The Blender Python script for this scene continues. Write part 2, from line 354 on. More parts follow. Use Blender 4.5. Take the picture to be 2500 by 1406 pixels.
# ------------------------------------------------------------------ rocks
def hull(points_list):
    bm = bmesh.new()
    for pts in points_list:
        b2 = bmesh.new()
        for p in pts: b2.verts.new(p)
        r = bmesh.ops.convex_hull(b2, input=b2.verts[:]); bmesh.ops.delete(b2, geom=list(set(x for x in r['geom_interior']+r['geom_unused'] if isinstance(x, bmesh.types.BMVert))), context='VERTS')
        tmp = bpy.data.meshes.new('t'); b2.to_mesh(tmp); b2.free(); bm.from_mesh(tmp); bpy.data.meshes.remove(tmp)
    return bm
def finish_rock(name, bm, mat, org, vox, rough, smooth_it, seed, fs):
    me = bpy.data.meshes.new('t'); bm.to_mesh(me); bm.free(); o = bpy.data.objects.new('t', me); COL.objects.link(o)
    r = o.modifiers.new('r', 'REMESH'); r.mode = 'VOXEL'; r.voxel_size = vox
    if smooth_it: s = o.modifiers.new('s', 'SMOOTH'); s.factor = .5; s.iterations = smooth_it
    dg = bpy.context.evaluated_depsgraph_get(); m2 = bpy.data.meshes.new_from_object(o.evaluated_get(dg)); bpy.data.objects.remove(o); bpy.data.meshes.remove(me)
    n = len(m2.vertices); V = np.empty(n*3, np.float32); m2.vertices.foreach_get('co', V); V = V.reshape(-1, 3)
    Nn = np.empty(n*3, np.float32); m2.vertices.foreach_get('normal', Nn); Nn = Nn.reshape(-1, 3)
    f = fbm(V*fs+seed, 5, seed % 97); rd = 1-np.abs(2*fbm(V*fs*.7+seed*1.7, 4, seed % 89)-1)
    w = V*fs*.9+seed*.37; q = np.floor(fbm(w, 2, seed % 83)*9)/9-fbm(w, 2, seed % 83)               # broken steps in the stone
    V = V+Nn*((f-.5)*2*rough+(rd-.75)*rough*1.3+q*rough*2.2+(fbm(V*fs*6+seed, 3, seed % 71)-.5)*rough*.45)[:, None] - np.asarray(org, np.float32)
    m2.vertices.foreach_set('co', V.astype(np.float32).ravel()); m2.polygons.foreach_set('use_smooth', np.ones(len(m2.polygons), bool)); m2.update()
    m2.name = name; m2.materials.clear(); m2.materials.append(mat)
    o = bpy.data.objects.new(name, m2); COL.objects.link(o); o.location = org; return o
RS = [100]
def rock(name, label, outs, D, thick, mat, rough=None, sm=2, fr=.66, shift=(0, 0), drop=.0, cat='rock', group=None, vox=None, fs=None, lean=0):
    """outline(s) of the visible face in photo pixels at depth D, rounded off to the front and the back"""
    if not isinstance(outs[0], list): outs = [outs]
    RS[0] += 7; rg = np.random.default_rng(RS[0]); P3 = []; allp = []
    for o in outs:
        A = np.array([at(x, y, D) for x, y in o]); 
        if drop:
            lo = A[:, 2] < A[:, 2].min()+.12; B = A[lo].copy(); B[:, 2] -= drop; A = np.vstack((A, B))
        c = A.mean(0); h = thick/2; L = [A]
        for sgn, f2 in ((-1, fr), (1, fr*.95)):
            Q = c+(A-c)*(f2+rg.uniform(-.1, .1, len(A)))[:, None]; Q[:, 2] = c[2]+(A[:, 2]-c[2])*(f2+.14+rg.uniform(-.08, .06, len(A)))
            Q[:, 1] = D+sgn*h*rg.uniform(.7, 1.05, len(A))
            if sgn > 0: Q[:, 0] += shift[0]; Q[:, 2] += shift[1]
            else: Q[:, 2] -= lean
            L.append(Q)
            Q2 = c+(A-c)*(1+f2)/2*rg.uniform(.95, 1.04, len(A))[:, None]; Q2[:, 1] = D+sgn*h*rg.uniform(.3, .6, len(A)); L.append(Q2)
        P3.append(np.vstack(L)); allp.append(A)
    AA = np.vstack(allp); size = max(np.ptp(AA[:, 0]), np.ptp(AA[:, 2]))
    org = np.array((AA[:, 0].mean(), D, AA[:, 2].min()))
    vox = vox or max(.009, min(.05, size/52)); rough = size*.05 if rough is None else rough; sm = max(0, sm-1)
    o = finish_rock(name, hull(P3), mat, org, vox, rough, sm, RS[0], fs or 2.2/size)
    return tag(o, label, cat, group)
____
Exactly reproduce every line of the data above.

Task result:
The Blender Python script for this scene continues. Write part 2, from line 354 on. More parts follow. Use Blender 4.5. Take the picture to be 2500 by 1406 pixels.
# ------------------------------------------------------------------ rocks
def hull(points_list):
    bm = bmesh.new()
    for pts in points_list:
        b2 = bmesh.new()
        for p in pts: b2.verts.new(p)
        r = bmesh.ops.convex_hull(b2, input=b2.verts[:]); bmesh.ops.delete(b2, geom=list(set(x for x in r['geom_interior']+r['geom_unused'] if isinstance(x, bmesh.types.BMVert))), context='VERTS')
        tmp = bpy.data.meshes.new('t'); b2.to_mesh(tmp); b2.free(); bm.from_mesh(tmp); bpy.data.meshes.remove(tmp)
    return bm
def finish_rock(name, bm, mat, org, vox, rough, smooth_it, seed, fs):
    me = bpy.data.meshes.new('t'); bm.to_mesh(me); bm.free(); o = bpy.data.objects.new('t', me); COL.objects.link(o)
    r = o.modifiers.new('r', 'REMESH'); r.mode = 'VOXEL'; r.voxel_size = vox
    if smooth_it: s = o.modifiers.new('s', 'SMOOTH'); s.factor = .5; s.iterations = smooth_it
    dg = bpy.context.evaluated_depsgraph_get(); m2 = bpy.data.meshes.new_from_object(o.evaluated_get(dg)); bpy.data.objects.remove(o); bpy.data.meshes.remove(me)
    n = len(m2.vertices); V = np.empty(n*3, np.float32); m2.vertices.foreach_get('co', V); V = V.reshape(-1, 3)
    Nn = np.empty(n*3, np.float32); m2.vertices.foreach_get('normal', Nn); Nn = Nn.reshape(-1, 3)
    f = fbm(V*fs+seed, 5, seed % 97); rd = 1-np.abs(2*fbm(V*fs*.7+seed*1.7, 4, seed % 89)-1)
    w = V*fs*.9+seed*.37; q = np.floor(fbm(w, 2, seed % 83)*9)/9-fbm(w, 2, seed % 83)               # broken steps in the stone
    V = V+Nn*((f-.5)*2*rough+(rd-.75)*rough*1.3+q*rough*2.2+(fbm(V*fs*6+seed, 3, seed % 71)-.5)*rough*.45)[:, None] - np.asarray(org, np.float32)
    m2.vertices.foreach_set('co', V.astype(np.float32).ravel()); m2.polygons.foreach_set('use_smooth', np.ones(len(m2.polygons), bool)); m2.update()
    m2.name = name; m2.materials.clear(); m2.materials.append(mat)
    o = bpy.data.objects.new(name, m2); COL.objects.link(o); o.location = org; return o
RS = [100]
def rock(name, label, outs, D, thick, mat, rough=None, sm=2, fr=.66, shift=(0, 0), drop=.0, cat='rock', group=None, vox=None, fs=None, lean=0):
    """outline(s) of the visible face in photo pixels at depth D, rounded off to the front and the back"""
    if not isinstance(outs[0], list): outs = [outs]
    RS[0] += 7; rg = np.random.default_rng(RS[0]); P3 = []; allp = []
    for o in outs:
        A = np.array([at(x, y, D) for x, y in o]); 
        if drop:
            lo = A[:, 2] < A[:, 2].min()+.12; B = A[lo].copy(); B[:, 2] -= drop; A = np.vstack((A, B))
        c = A.mean(0); h = thick/2; L = [A]
        for sgn, f2 in ((-1, fr), (1, fr*.95)):
            Q = c+(A-c)*(f2+rg.uniform(-.1, .1, len(A)))[:, None]; Q[:, 2] = c[2]+(A[:, 2]-c[2])*(f2+.14+rg.uniform(-.08, .06, len(A)))
            Q[:, 1] = D+sgn*h*rg.uniform(.7, 1.05, len(A))
            if sgn > 0: Q[:, 0] += shift[0]; Q[:, 2] += shift[1]
            else: Q[:, 2] -= lean
            L.append(Q)
            Q2 = c+(A-c)*(1+f2)/2*rg.uniform(.95, 1.04, len(A))[:, None]; Q2[:, 1] = D+sgn*h*rg.uniform(.3, .6, len(A)); L.append(Q2)
        P3.append(np.vstack(L)); allp.append(A)
    AA = np.vstack(allp); size = max(np.ptp(AA[:, 0]), np.ptp(AA[:, 2]))
    org = np.array((AA[:, 0].mean(), D, AA[:, 2].min()))
    vox = vox or max(.009, min(.05, size/52)); rough = size*.05 if rough is None else rough; sm = max(0, sm-1)
    o = finish_rock(name, hull(P3), mat, org, vox, rough, sm, RS[0], fs or 2.2/size)
    return tag(o, label, cat, group)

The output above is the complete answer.